Does the bolded section mean that Teck could basically skirt paying us anything, and continue to do 10/15/20 million a year enhancments in lieu of giving us cash payments? Say 15 Million a year for the next 10 years?...
Under the SCJV agreement, Teck is required to make three cash milestone payments to the Company: (i)
$20 million upon entering into the agreement (received), (ii) $20 million upon a production decision
approving mine construction, and (iii) $20 million upon completion of construction of mine facilities.
The SCJV agreement provides that Teck and the Company are each responsible for their pro-rata share of
project costs in accordance with their interests, except that Teck is solely responsible for the first $60
million in pre-production costs. If pre-production costs exceed $60 million, the Company’s pro rata share
of such costs will be set off against the two remaining cash milestone payments (totaling $40 million)

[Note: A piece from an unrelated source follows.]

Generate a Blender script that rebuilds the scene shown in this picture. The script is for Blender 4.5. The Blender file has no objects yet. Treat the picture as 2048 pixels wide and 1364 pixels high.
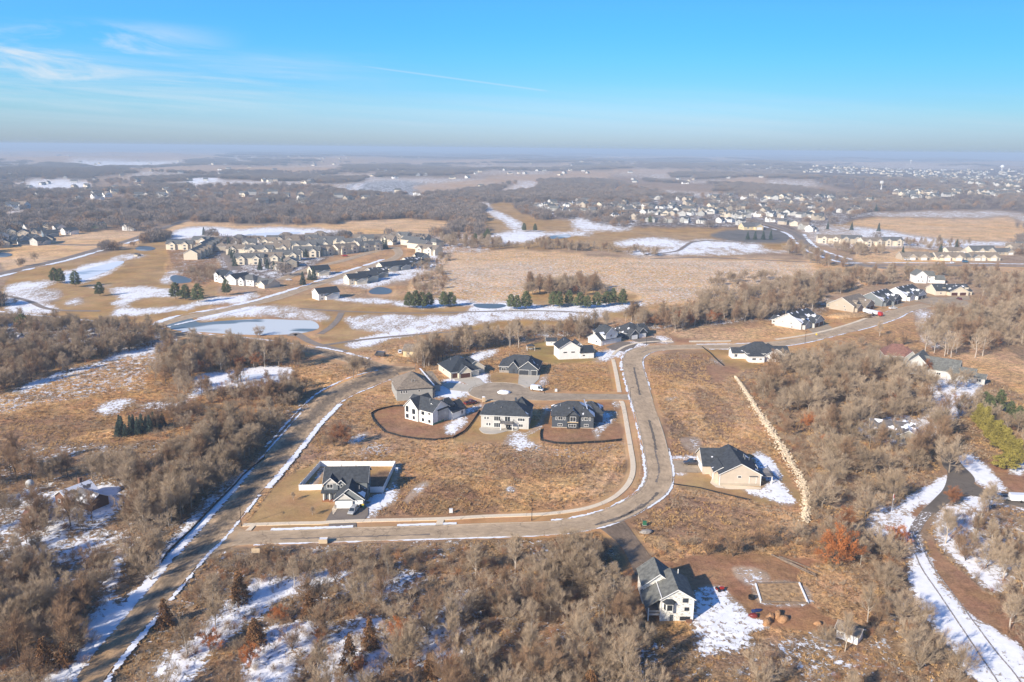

payable by Teck to the Company. If pre-production costs exhaust the two cash milestone payments, Teck
will further assist the Company by providing loans, as necessary, without dilution to the Company’s 25%
joint venture interest.
By way of example, assuming the existing 75% interest held by Teck and the 25% interest held by the
Company remain unchanged, pre-production expenditures on the Schaft Creek Project would have to
exceed a cumulative total of $220 million to eliminate the two cash milestone payments payable to the
Company through set-off, after which Teck would be obligated to fund the Company’s pro-rata share of
additional pre-production costs by way of loan to the Company (at prime plus 2%).